Collected material:
□ □ □ □ □

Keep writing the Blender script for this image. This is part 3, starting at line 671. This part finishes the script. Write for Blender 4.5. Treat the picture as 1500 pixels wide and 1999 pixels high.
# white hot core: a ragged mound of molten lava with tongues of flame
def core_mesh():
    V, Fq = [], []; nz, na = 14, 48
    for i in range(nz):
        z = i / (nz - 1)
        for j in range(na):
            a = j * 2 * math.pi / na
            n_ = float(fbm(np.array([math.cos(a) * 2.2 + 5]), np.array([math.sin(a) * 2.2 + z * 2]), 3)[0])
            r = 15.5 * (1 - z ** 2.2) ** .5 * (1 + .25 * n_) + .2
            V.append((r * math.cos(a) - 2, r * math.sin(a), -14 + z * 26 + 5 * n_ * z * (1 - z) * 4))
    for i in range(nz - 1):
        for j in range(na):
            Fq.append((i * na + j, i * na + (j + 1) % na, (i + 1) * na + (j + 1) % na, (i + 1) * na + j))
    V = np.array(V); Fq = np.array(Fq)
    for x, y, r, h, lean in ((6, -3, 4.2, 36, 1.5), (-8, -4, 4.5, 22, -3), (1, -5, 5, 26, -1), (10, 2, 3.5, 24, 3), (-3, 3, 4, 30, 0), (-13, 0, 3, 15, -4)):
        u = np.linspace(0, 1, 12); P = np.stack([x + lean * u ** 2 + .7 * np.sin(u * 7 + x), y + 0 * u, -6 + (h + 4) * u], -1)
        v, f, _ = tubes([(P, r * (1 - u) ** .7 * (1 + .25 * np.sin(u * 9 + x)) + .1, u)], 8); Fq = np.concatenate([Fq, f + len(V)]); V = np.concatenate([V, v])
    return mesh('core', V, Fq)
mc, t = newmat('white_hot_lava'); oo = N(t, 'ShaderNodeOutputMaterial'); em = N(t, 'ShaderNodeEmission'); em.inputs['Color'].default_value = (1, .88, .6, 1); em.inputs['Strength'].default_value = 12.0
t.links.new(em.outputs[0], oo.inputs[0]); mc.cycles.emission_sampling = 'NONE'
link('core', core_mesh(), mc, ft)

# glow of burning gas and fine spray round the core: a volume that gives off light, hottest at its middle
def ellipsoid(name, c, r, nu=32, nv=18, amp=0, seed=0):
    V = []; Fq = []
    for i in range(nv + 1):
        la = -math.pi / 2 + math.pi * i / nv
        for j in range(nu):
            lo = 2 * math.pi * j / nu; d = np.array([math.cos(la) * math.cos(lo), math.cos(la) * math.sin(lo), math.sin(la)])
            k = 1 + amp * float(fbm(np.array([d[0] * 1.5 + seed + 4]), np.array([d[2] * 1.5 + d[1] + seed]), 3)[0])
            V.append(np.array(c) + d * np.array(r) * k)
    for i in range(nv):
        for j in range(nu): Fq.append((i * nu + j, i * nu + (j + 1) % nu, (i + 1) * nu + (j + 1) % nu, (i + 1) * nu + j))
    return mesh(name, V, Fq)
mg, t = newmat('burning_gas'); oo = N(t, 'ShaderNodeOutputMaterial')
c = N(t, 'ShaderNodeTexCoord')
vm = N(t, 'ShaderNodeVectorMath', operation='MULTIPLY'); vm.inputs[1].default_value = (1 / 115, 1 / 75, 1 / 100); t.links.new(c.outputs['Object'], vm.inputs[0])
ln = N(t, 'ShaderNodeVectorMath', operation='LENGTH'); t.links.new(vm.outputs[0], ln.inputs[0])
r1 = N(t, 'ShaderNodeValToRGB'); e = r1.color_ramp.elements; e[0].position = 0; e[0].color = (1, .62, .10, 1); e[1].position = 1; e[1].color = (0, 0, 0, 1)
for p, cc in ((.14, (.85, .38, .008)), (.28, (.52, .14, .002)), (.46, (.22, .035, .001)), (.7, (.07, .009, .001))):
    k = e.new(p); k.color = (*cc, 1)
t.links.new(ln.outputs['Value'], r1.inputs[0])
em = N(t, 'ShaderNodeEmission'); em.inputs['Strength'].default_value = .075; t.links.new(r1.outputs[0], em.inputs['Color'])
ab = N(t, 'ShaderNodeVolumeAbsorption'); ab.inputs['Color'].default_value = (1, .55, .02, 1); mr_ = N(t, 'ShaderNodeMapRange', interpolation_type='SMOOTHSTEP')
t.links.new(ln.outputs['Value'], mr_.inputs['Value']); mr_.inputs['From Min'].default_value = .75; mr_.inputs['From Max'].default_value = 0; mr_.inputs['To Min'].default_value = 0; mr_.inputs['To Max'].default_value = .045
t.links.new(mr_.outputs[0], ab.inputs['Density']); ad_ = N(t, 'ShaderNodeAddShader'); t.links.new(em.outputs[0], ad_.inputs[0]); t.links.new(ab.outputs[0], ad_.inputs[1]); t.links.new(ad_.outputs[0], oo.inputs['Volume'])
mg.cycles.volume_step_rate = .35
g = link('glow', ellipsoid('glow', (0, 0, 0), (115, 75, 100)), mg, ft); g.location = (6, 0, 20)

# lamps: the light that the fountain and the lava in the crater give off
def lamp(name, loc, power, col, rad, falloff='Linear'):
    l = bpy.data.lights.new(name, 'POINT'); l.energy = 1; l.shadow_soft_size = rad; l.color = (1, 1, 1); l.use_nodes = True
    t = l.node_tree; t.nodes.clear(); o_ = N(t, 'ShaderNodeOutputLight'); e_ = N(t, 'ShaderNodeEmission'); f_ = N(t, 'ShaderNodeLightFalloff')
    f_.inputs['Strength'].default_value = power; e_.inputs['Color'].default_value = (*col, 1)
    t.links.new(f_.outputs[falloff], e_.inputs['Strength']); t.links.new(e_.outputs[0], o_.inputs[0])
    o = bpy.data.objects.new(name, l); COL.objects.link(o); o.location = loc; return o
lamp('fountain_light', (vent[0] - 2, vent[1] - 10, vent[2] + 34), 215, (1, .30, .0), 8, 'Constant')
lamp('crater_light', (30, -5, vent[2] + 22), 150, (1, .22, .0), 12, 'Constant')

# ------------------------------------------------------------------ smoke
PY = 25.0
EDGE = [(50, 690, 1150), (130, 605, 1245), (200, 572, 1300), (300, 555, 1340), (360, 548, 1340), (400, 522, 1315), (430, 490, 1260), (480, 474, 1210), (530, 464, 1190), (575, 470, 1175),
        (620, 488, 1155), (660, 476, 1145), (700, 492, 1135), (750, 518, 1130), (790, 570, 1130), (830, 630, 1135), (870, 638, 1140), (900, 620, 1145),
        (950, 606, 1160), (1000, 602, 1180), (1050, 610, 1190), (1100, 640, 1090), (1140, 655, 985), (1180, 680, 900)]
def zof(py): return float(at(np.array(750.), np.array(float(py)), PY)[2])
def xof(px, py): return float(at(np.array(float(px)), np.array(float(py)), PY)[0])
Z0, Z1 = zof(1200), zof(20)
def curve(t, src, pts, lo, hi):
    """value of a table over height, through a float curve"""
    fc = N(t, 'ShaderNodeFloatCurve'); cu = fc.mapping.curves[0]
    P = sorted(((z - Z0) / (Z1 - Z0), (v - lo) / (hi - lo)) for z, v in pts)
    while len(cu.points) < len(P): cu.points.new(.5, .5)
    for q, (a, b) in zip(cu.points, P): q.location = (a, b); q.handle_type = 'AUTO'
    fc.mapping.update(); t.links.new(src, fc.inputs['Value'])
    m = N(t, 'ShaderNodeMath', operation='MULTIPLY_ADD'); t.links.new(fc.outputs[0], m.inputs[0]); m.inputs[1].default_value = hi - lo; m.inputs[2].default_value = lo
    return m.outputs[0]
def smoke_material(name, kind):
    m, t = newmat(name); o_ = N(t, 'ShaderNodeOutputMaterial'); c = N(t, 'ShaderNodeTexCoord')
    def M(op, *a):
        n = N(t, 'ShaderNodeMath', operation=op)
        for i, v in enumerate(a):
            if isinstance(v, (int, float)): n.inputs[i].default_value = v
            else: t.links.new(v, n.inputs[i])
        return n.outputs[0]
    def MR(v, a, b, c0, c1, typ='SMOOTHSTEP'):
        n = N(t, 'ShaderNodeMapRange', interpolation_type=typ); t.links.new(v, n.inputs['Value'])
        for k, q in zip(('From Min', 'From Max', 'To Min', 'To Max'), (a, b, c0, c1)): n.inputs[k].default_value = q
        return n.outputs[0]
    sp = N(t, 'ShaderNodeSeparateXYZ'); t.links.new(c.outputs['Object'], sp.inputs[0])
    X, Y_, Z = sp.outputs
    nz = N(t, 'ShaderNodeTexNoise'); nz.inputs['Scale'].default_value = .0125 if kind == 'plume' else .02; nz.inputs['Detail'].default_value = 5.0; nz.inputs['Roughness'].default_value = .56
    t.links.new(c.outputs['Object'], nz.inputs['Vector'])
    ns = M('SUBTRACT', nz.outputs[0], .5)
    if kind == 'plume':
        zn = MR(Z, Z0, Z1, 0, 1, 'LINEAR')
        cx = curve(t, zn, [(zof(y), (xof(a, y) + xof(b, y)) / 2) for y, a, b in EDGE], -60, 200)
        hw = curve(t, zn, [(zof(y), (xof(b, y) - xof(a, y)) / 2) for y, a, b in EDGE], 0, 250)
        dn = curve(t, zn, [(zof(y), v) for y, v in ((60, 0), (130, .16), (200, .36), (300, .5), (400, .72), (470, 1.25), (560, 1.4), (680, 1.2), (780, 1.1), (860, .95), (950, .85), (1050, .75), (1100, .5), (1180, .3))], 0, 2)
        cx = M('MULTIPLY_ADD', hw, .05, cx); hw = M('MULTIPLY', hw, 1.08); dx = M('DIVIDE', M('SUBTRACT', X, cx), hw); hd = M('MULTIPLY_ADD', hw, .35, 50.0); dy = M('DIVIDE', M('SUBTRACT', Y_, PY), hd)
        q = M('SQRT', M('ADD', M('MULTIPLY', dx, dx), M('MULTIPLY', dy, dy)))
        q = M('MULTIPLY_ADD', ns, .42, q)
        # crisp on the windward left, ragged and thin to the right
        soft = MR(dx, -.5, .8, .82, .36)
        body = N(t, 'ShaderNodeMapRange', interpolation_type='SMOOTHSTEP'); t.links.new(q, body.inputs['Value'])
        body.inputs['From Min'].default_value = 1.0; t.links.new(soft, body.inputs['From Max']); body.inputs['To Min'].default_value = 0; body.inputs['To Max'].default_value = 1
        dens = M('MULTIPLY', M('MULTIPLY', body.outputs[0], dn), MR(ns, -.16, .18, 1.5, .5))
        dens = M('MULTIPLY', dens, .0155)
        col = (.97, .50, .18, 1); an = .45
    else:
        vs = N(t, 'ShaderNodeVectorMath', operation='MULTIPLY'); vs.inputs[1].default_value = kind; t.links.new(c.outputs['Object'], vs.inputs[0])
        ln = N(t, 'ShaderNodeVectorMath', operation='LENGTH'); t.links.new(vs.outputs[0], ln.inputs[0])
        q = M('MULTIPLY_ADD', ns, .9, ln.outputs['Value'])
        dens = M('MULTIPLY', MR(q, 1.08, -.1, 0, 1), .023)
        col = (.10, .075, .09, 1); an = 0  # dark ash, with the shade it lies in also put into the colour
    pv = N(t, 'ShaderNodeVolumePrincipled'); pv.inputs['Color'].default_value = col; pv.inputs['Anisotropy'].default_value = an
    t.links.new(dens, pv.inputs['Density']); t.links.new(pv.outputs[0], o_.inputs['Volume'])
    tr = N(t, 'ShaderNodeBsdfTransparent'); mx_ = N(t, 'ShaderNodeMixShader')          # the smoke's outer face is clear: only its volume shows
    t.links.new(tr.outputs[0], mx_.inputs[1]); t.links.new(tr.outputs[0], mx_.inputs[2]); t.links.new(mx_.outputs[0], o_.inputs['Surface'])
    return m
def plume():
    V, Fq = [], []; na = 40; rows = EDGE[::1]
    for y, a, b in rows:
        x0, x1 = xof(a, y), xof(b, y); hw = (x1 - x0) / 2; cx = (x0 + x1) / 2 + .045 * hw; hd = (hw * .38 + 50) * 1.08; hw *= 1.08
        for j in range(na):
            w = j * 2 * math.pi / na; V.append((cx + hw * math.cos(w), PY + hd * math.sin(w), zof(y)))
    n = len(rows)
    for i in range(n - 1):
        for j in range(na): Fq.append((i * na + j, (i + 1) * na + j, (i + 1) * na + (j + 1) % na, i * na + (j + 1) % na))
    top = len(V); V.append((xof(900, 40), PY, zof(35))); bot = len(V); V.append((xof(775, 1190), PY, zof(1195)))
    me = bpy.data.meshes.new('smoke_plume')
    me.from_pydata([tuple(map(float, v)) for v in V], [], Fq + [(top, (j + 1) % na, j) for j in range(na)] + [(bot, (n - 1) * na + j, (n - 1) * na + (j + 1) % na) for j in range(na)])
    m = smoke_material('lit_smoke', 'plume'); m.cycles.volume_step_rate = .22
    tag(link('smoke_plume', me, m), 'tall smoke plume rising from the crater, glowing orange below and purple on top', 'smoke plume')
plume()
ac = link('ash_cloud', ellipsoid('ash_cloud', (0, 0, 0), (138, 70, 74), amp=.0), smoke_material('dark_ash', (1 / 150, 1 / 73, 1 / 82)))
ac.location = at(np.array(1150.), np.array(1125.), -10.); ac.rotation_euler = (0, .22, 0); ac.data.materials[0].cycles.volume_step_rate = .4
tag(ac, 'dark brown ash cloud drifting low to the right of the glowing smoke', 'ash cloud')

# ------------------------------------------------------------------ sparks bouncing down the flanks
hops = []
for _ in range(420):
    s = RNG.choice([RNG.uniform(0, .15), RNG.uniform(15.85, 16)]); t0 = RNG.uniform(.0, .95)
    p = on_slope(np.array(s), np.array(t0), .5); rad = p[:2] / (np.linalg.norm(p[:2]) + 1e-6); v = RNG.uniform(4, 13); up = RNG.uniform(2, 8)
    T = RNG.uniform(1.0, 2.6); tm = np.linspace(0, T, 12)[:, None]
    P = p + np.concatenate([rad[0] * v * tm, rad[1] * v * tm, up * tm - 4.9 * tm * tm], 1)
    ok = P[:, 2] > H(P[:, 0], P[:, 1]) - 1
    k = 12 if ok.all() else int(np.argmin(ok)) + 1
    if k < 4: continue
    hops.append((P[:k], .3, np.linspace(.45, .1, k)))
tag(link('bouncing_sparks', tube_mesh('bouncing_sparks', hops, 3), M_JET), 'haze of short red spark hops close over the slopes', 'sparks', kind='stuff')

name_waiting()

□ □ □ □ □

Aim: Print, please, the lines above from the very first through the one that holds "link('core', core_mesh(), mc, ft)", both included, word for word and with nothing else.

Result of the exercise:
Keep writing the Blender script for this image. This is part 3, starting at line 671. This part finishes the script. Write for Blender 4.5. Treat the picture as 1500 pixels wide and 1999 pixels high.
# white hot core: a ragged mound of molten lava with tongues of flame
def core_mesh():
    V, Fq = [], []; nz, na = 14, 48
    for i in range(nz):
        z = i / (nz - 1)
        for j in range(na):
            a = j * 2 * math.pi / na
            n_ = float(fbm(np.array([math.cos(a) * 2.2 + 5]), np.array([math.sin(a) * 2.2 + z * 2]), 3)[0])
            r = 15.5 * (1 - z ** 2.2) ** .5 * (1 + .25 * n_) + .2
            V.append((r * math.cos(a) - 2, r * math.sin(a), -14 + z * 26 + 5 * n_ * z * (1 - z) * 4))
    for i in range(nz - 1):
        for j in range(na):
            Fq.append((i * na + j, i * na + (j + 1) % na, (i + 1) * na + (j + 1) % na, (i + 1) * na + j))
    V = np.array(V); Fq = np.array(Fq)
    for x, y, r, h, lean in ((6, -3, 4.2, 36, 1.5), (-8, -4, 4.5, 22, -3), (1, -5, 5, 26, -1), (10, 2, 3.5, 24, 3), (-3, 3, 4, 30, 0), (-13, 0, 3, 15, -4)):
        u = np.linspace(0, 1, 12); P = np.stack([x + lean * u ** 2 + .7 * np.sin(u * 7 + x), y + 0 * u, -6 + (h + 4) * u], -1)
        v, f, _ = tubes([(P, r * (1 - u) ** .7 * (1 + .25 * np.sin(u * 9 + x)) + .1, u)], 8); Fq = np.concatenate([Fq, f + len(V)]); V = np.concatenate([V, v])
    return mesh('core', V, Fq)
mc, t = newmat('white_hot_lava'); oo = N(t, 'ShaderNodeOutputMaterial'); em = N(t, 'ShaderNodeEmission'); em.inputs['Color'].default_value = (1, .88, .6, 1); em.inputs['Strength'].default_value = 12.0
t.links.new(em.outputs[0], oo.inputs[0]); mc.cycles.emission_sampling = 'NONE'
link('core', core_mesh(), mc, ft)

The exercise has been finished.